§ EXERCISE OBJECTIVE: The listing below contains a span that opens with the line containing "Write part 3" and closes with the line containing "mb = MB(); mb.tube([p,q],.008,6);". Return that span exactly.

§ PROVIDED DATA:
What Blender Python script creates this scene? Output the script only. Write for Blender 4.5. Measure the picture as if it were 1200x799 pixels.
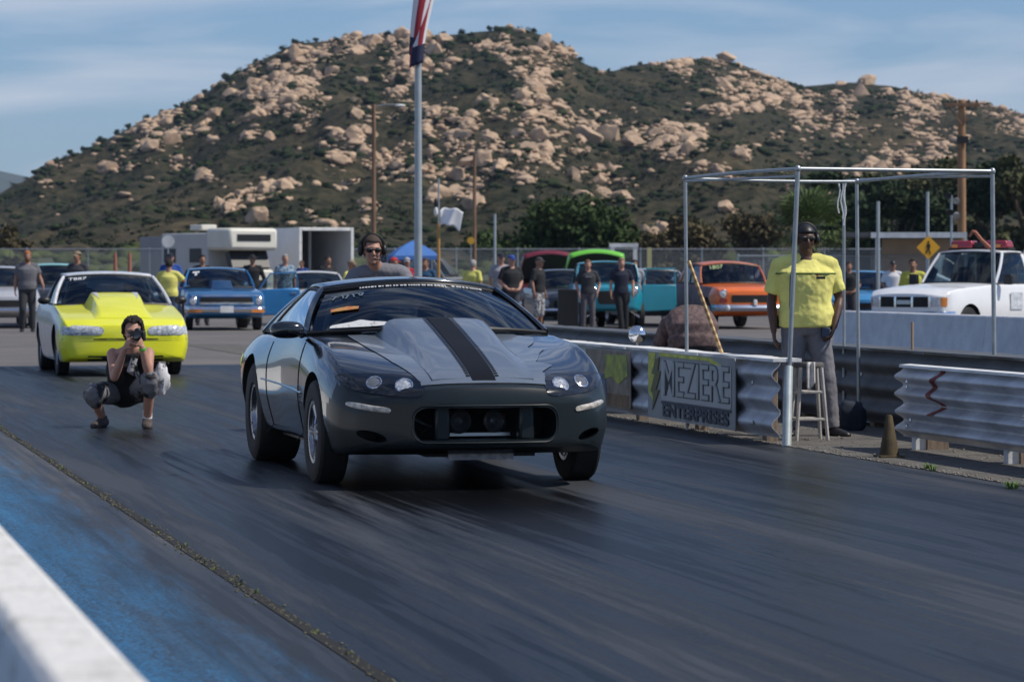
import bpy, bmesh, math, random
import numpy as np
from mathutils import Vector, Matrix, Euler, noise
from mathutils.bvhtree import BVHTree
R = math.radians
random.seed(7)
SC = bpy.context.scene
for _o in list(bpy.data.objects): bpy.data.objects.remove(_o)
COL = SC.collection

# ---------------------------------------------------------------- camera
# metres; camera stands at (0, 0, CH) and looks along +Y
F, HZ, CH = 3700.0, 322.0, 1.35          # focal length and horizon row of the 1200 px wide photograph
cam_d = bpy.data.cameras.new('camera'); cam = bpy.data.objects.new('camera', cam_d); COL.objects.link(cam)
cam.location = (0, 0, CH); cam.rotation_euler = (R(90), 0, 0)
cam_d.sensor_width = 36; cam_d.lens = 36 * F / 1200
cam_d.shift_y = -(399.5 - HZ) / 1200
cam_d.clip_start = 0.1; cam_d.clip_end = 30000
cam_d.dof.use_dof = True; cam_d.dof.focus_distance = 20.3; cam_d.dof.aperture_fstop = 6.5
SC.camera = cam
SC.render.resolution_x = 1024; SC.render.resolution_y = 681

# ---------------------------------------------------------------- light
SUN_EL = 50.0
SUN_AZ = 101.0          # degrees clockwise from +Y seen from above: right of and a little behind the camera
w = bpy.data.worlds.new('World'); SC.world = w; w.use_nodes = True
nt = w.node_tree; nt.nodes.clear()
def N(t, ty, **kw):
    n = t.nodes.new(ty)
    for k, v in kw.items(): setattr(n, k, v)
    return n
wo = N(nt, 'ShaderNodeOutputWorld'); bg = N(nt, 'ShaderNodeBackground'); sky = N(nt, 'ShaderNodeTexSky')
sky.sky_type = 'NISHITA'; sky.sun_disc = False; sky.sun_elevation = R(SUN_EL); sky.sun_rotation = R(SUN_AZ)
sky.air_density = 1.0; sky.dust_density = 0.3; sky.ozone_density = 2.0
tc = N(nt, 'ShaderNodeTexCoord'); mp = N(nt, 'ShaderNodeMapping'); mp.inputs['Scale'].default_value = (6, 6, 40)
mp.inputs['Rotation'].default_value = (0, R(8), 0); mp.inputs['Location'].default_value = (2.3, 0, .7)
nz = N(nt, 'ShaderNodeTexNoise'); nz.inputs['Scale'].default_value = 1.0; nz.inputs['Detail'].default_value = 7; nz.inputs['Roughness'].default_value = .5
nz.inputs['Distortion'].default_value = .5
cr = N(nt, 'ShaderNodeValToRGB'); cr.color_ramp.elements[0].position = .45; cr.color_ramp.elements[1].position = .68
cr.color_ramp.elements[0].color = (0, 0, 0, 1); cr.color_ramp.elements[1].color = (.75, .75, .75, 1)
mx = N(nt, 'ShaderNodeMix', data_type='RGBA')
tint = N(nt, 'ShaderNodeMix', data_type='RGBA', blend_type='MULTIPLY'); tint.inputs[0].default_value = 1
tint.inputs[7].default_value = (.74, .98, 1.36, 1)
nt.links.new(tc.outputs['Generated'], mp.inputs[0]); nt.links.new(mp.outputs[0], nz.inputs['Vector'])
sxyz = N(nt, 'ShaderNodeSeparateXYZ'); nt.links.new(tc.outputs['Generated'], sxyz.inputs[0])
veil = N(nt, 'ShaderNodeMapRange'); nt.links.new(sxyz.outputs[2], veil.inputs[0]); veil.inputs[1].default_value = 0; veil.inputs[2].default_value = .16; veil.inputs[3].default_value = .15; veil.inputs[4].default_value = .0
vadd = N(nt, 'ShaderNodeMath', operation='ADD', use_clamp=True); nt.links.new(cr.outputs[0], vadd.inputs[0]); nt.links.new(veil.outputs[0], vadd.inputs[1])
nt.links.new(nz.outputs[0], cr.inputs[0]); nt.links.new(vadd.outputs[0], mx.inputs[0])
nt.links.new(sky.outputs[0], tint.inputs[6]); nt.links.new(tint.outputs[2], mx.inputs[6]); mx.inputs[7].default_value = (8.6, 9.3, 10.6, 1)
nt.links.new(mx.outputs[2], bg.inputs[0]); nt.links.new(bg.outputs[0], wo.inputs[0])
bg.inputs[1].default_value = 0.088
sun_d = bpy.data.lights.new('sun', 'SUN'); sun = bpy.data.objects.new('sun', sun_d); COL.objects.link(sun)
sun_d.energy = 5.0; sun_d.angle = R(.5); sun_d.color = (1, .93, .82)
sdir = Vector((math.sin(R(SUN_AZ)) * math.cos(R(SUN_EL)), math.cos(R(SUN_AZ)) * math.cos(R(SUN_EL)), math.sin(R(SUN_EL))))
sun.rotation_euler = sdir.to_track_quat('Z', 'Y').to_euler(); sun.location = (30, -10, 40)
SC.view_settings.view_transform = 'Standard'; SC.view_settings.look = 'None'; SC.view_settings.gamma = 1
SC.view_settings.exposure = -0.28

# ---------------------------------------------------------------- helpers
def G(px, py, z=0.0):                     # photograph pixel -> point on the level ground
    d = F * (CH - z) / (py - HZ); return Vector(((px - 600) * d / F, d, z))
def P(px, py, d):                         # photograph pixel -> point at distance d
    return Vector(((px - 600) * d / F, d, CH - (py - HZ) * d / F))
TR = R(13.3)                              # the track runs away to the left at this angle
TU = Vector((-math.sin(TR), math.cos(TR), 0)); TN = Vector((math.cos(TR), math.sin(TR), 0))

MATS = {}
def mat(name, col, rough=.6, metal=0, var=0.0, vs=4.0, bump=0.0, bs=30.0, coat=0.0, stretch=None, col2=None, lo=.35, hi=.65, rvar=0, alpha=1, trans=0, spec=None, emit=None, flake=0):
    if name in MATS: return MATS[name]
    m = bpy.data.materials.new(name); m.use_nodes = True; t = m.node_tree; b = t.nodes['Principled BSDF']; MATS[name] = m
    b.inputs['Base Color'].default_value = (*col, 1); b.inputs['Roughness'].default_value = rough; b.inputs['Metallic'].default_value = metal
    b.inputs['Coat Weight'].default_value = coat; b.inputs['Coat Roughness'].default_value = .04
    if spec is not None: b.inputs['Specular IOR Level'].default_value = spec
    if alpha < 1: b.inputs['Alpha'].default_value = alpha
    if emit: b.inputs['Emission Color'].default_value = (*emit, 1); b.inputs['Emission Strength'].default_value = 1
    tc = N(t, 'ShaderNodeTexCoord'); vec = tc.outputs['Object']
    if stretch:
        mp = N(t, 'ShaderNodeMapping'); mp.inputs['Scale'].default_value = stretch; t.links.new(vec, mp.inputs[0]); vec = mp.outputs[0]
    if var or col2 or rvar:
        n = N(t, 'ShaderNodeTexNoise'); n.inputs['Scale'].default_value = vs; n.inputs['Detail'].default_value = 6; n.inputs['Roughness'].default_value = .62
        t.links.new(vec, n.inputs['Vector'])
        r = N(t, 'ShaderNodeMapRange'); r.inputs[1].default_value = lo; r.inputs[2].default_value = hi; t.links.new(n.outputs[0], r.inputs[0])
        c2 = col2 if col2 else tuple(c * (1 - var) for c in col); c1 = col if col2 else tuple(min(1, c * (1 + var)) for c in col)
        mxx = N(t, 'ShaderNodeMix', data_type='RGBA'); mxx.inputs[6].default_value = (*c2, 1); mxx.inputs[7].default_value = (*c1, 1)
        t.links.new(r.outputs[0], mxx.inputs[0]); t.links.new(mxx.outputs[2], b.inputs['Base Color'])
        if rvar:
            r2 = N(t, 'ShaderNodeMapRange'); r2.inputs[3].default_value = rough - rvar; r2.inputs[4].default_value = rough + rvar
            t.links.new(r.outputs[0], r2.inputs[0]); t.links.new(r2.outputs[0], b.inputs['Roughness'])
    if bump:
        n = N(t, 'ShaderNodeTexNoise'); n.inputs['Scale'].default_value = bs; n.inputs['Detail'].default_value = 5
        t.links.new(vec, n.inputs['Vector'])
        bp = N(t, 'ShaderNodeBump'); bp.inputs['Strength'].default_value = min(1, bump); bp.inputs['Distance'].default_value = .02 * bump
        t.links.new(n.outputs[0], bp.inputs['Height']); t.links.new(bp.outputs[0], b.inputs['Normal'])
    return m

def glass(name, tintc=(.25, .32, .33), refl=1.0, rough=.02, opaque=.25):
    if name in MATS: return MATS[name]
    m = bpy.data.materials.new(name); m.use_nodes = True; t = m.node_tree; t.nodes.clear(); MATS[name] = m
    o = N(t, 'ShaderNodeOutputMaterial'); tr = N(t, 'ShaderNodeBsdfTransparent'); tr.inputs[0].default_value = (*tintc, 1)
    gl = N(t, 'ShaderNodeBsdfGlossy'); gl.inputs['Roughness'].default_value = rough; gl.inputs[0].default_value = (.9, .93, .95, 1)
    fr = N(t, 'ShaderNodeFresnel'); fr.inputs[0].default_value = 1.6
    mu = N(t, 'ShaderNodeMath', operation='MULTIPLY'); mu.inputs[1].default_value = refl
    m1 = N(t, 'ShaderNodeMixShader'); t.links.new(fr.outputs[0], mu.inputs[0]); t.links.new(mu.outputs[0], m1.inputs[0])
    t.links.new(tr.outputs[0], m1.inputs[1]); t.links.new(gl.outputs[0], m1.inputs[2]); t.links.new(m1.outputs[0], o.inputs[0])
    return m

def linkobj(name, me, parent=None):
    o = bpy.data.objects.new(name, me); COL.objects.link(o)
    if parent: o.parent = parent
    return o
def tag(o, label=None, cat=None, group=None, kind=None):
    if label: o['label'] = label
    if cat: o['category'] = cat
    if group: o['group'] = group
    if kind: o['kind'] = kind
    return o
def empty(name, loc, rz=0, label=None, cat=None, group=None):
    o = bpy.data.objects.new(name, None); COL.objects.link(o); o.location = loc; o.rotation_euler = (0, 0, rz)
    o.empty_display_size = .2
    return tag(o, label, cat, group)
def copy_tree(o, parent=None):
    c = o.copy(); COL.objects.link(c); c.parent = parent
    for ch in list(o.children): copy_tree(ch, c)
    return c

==

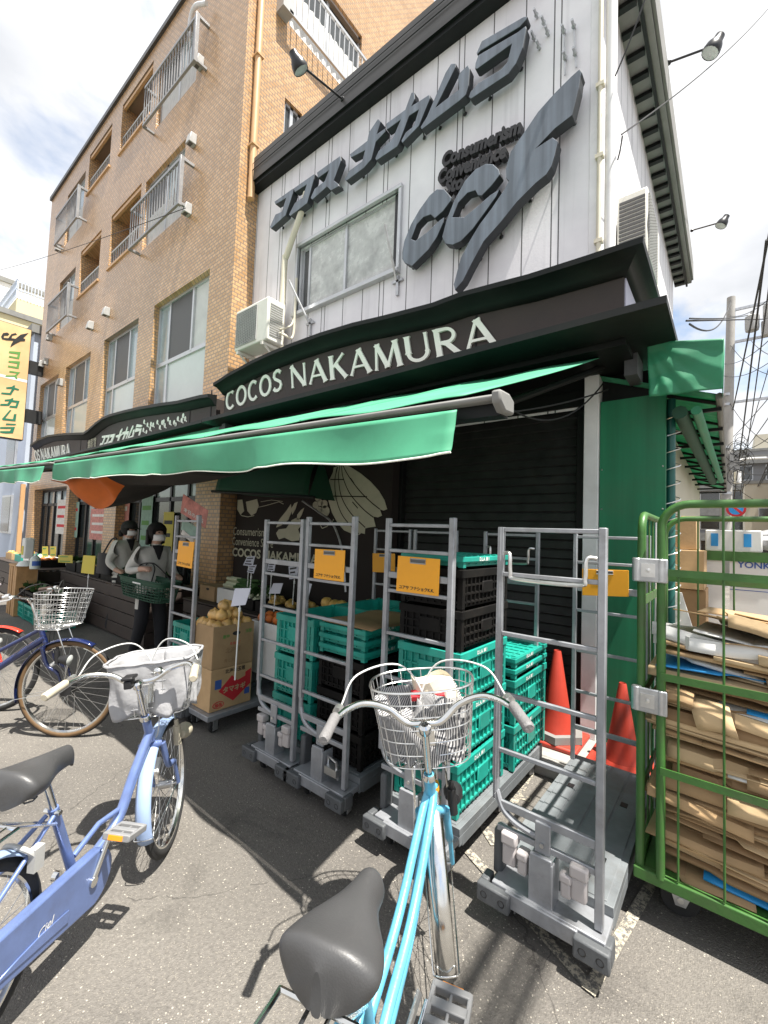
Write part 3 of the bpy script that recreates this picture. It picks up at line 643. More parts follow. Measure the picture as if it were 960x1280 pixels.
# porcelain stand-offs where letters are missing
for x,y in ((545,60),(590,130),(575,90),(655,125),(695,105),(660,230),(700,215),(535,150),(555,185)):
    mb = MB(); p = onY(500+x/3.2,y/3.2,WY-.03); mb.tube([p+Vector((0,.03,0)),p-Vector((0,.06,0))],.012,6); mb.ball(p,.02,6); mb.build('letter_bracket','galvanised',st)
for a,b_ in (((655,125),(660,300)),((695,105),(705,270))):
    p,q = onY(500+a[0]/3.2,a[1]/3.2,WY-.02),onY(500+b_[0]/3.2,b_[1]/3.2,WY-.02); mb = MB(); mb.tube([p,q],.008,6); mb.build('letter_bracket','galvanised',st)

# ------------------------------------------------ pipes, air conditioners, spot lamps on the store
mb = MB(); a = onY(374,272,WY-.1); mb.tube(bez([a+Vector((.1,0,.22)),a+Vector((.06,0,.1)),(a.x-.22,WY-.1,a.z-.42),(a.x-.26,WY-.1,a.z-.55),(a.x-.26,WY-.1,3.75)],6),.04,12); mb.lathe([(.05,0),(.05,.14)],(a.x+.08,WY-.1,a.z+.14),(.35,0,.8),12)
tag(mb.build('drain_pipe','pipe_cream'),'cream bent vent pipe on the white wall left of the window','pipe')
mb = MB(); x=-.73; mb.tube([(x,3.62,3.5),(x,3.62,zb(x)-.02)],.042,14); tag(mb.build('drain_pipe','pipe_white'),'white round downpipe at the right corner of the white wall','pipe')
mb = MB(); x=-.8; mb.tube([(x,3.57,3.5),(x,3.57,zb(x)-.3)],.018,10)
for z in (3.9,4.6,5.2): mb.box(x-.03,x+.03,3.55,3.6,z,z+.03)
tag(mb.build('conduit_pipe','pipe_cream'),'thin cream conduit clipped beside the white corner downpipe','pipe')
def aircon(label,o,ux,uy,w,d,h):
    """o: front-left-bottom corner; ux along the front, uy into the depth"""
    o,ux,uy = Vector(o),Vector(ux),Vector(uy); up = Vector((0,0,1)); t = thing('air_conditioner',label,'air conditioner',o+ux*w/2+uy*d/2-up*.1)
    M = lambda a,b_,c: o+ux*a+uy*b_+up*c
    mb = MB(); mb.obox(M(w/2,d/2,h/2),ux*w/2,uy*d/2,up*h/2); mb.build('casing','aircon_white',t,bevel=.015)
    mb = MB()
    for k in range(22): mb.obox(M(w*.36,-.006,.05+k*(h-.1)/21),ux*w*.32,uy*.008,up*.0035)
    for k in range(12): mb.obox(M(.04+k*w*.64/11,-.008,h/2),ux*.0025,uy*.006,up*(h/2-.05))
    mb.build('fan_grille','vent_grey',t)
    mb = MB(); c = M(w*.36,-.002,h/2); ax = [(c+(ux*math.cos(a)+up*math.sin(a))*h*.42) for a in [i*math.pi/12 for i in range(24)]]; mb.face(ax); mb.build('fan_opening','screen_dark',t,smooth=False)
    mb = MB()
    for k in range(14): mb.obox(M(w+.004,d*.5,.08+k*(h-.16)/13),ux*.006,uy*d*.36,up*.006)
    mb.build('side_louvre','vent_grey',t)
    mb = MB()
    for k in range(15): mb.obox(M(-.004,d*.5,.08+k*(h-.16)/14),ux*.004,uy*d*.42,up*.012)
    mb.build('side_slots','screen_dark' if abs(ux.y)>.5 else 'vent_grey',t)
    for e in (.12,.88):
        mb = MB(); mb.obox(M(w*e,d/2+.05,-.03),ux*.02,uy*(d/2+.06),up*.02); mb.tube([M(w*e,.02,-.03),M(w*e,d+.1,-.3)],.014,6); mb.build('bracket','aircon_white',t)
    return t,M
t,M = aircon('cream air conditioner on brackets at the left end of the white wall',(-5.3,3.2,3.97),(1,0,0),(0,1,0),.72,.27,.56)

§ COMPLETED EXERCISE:
Write part 3 of the bpy script that recreates this picture. It picks up at line 643. More parts follow. Measure the picture as if it were 960x1280 pixels.
# porcelain stand-offs where letters are missing
for x,y in ((545,60),(590,130),(575,90),(655,125),(695,105),(660,230),(700,215),(535,150),(555,185)):
    mb = MB(); p = onY(500+x/3.2,y/3.2,WY-.03); mb.tube([p+Vector((0,.03,0)),p-Vector((0,.06,0))],.012,6); mb.ball(p,.02,6); mb.build('letter_bracket','galvanised',st)
for a,b_ in (((655,125),(660,300)),((695,105),(705,270))):
    p,q = onY(500+a[0]/3.2,a[1]/3.2,WY-.02),onY(500+b_[0]/3.2,b_[1]/3.2,WY-.02); mb = MB(); mb.tube([p,q],.008,6); mb.build('letter_bracket','galvanised',st)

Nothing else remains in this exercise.